Şubat’tan beri Marmara Denizi’ni kaplamakta olan deniz salyası, ya da deniz müsilajı, su altı yaşamını ve çoğu insanın geçim kaynağını yok ediyor. Ege ve Karadeniz’de de ortaya çıkan salyayla ilgili hükümet tarafından alınan tedbirler yetersiz ve gecikmeli.
Yabancı medya da “hükümeti bu konuda yetersiz kalmak” ile suçlarken, Cumhurbaşkanı Recep Tayyip Erdoğan’ı da “açık fikirli olmamak” ile eleştiriyor. Ajans France-Presse muhalefet partilerinin deniz salyası komitesi kurulması fikrinin reddedilmesini konu başlığı yaparak “siyasetin karar mekanizmasını etkilememesi gerektiğini” vurguluyor.
Gemi çalışanı Burak Yenilmez, Arab News ile yaptığı söyleşide, “15 yılı aşkın süredir buralarda seyahat ediyorum, zaman zaman salya olurdu fakat miktarı çok azdı. Bu yıl durum çok kötü. Görüntüsü çok pis ve kokusu çok keskin.” diyor.
İstanbul Üniversitesi Biyoloji Profesörü Muharrem Balcı, “bu yıl olduğu gibi ilkbaharda kontrolden çıkan alglerin güneşi engellediğini, balıklar ve deniz canlıları için oksijen tükenmesine neden olduğunu” söylüyor.

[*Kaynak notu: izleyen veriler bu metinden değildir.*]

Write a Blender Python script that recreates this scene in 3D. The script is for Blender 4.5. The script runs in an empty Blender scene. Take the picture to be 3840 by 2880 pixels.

Deniz sümüğü, adını mukus benzeri görünümünden alır, ancak aslında küçük yaratıklar tarafından üretilen devasa bir organik madde patlamasıdır. Azot ve fosfor gibi elementler içeren kirlilik denize akar ve fitoplankton gibi minik canlıların gelişip kontrolü ele geçirmesine izin verir.
Fitoplanktonun sıcak su içerisinde büyüyor olması denizlerin ve okyanusların giderek ısınması sorunu karşısında artış gösteriyor.
İstanbul Üniversitesi Su Bilimleri Fakültesi Öğretim Üyesi Prof. Dr. Bayram Öztürk katıldığı Teke Tek programında, “Müsilaj istilası 50’li yıllarda bir iki gün olurken 80’li yıllarda bu arttı, bugünkü tablo ne beklenmedik ne de sürpriz, ama bu denli artmasını biz dahi beklemiyorduk.” diyor.
Bugün Türkiye’nin Ege ve Akdeniz’de koruma alanları varken, kendi iç denizi Marmara’da ve Karadeniz’de koruma alanı bulunmamakta. Prof. Dr. Bayram Öztürk, 2010 yılında araştırma ekibiyle katıldığı bir sempozyumda koruma alanı oluşturma projesini dile getirirken araştırmaları müsilajın artarak devam edeceğini gösteriyordu.
Sorun yalnızca Marmara’da değildir. Karadeniz ve Ege’de de müsilaj sorununun görülüyor olması problemin büyüdüğünü göstermektedir. Marmara Denizi iç denizimiz olduğundan dolayı hiçbir sözleşmeye tabi değildir.
Herhangi bir sözleşmeye tabi olmaması zamanında verilmiş stratejik bir karardır. Fakat, bu kararla beraber bugünkü tablo tamamıyla bizim kontrolümüz altında olan Marmara Denizi’ni iyi korumadığımızı gösteriyor.
Çevre Bakanlığı’nın konuya ilişkin Marmara’yı koruma alanı yapma projesi doğru ama gecikmiş bir karardır.
Araştırmalar, azot ve fosfor kökenli kirleticilerin yüzde 40’ının azaltılması durumunda sorunun beş sene içerisinde giderileceği ve normal hale dönülebileceğini gösteriyor.
Çevre Bakanlığı Marmara’yı koruma alanı yapmanın yanı sıra atıkları azaltmaya odaklanmalı ve deniz deşarjörlerini denetim altına alarak denize akıtılan atıkların filtrelenme süreçlerini kontrol etmelidir.